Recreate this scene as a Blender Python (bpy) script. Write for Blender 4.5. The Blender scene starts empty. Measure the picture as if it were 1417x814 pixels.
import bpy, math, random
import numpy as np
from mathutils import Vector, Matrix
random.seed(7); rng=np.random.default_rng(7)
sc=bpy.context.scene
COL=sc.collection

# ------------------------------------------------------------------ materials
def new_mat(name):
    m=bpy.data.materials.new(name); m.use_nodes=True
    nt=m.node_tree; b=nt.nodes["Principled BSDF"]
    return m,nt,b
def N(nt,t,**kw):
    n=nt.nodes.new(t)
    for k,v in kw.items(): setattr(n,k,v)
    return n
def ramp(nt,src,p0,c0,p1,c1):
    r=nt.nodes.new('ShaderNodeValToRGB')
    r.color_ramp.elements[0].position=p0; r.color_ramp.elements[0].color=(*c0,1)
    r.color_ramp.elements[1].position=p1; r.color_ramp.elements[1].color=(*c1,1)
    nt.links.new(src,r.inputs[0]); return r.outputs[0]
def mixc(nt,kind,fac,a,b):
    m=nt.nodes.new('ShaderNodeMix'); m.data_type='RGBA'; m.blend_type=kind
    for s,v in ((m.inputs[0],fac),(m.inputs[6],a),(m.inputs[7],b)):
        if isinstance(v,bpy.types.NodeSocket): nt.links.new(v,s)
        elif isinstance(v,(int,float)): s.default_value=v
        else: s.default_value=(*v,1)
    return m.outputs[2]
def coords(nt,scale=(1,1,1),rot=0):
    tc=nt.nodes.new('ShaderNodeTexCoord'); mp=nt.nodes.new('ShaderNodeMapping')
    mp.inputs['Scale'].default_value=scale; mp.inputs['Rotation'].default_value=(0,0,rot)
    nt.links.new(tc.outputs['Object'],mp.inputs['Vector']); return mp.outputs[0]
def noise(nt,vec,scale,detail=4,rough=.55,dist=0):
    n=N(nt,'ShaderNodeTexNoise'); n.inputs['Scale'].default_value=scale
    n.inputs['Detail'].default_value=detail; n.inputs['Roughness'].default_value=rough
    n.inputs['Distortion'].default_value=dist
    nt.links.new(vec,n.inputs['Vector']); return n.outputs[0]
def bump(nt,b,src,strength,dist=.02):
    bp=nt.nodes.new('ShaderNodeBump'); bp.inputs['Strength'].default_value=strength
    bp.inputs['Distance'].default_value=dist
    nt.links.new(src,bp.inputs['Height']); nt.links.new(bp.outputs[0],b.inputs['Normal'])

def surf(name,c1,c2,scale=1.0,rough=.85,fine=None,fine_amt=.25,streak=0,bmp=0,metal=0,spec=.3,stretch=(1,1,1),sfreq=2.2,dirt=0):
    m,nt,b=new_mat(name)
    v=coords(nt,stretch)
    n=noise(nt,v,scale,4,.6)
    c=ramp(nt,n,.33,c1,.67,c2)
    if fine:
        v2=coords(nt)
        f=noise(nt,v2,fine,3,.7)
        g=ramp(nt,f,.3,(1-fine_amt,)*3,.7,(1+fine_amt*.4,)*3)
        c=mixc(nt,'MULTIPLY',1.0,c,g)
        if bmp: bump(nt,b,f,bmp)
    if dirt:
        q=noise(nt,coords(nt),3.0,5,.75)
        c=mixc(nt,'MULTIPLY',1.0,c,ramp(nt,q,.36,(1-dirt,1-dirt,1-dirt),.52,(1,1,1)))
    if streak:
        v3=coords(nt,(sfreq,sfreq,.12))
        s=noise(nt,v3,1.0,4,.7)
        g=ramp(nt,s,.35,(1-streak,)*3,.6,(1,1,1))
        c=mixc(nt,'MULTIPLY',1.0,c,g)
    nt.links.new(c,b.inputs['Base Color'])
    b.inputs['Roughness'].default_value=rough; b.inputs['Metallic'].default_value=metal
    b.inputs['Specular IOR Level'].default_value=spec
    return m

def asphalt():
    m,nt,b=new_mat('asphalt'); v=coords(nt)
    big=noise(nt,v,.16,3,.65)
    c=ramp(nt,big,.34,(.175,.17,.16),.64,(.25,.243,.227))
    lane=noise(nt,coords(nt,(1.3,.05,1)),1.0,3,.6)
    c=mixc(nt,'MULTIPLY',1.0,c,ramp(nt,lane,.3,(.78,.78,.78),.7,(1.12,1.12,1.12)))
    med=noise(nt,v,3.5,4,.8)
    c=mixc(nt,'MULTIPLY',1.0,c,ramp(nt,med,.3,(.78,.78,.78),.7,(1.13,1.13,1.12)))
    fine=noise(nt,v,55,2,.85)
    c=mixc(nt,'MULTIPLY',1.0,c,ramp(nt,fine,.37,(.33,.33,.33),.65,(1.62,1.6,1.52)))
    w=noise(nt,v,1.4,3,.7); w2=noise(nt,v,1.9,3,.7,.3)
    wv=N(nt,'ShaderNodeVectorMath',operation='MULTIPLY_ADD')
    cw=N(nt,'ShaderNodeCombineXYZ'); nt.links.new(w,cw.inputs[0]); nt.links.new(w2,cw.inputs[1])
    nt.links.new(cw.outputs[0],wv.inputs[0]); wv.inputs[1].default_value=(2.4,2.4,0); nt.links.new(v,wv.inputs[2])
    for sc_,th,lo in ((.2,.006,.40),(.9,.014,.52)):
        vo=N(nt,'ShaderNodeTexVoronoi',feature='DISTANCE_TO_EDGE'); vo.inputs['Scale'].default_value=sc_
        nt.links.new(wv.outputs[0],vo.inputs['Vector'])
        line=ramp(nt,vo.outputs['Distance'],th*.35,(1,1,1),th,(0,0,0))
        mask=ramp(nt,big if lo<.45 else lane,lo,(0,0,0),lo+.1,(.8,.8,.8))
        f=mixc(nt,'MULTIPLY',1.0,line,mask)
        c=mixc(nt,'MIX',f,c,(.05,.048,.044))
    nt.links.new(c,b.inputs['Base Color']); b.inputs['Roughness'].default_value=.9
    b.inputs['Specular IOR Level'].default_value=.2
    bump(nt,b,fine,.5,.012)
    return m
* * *
Task objective:
Please write out exactly the lines from the start of the data through the line that contains "COL=sc.collection", both ends included, and nothing else.

Completed task:
Recreate this scene as a Blender Python (bpy) script. Write for Blender 4.5. The Blender scene starts empty. Measure the picture as if it were 1417x814 pixels.
import bpy, math, random
import numpy as np
from mathutils import Vector, Matrix
random.seed(7); rng=np.random.default_rng(7)
sc=bpy.context.scene
COL=sc.collection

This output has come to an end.